こんな風に特定の主題に対して定番の雑誌をいくつか覚えているだけでも,レファレンス回答時に提示できる資料の幅は広がります。自館の受入雑誌で,どんな質問に対応できるか自分なりに考えながら見ていくと,きっといつか役に立つと思います。ちょっとした自己研修にもなりますね。
ちなみに『平凡社大百科事典』(平凡社1984-1985*2)の「ペナント」の項には「競技の優勝旗をペナントと呼ぶようになった由来,時期などは不明であるが,優勝旗やカップなどに優勝者(優勝チーム)の名を記してつける短冊状のりぼんもペナントというので,ペンダントとペノンの混合したものと考えるのが妥当であろう」とありました。ペナントレースとの関係は直接書かれていませんし,ペナントと優勝の関係も「不明である」とされています。やっぱり「ペナントレース」についてはよくわからないものなのでしょうか……。

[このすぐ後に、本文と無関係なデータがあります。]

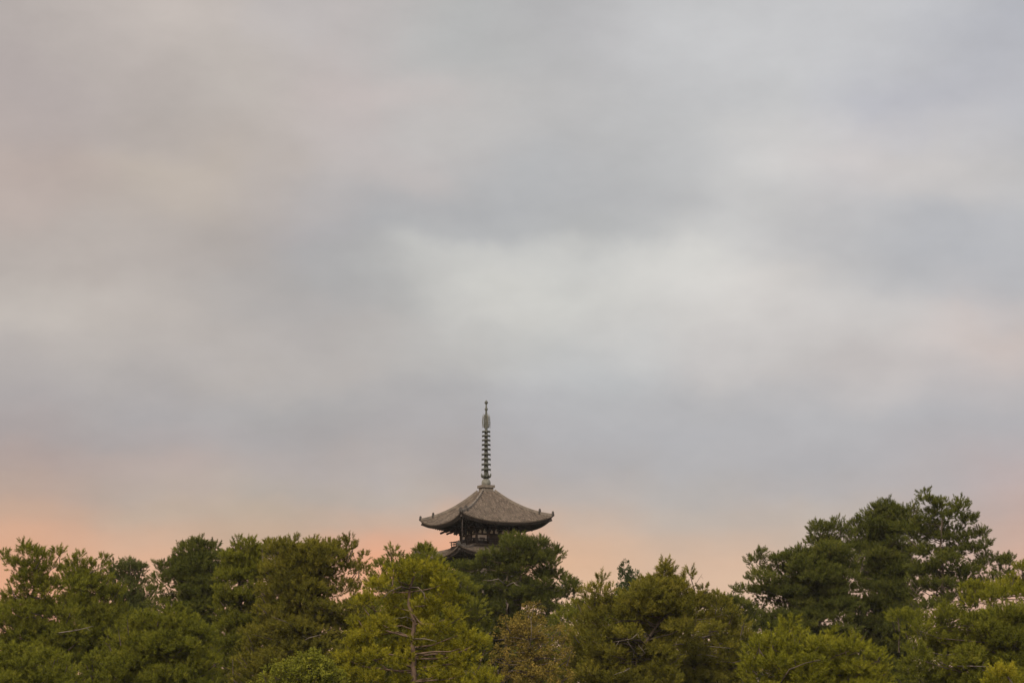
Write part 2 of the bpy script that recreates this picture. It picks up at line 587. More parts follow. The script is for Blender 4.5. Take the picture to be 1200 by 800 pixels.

このサイトでも何度も指摘しているように,未解決を回答に出すときには回答プロセスを明らかにしながら回答を出すべきなのですが,この事例のように,資料選定の根拠にも触れているとよりすばらしい回答になると思います。この辺は本当にすばらしいと思います。


以下余談。
この「ほめまくり」については,4月の更新を,さぼってしまってました。職場は変わっていないのですが,いろいろあって,自宅を引っ越しました。いやー。新しい所に住むというのは気分がガラッと変わりますが,ダンボールに詰め込んだ荷物をどうやって片づけようか途方に暮れています…。そして電話の開通工事も少し時間がかかるということで,ネットに接続するのもモバイルのみという環境です。ちょー不便です。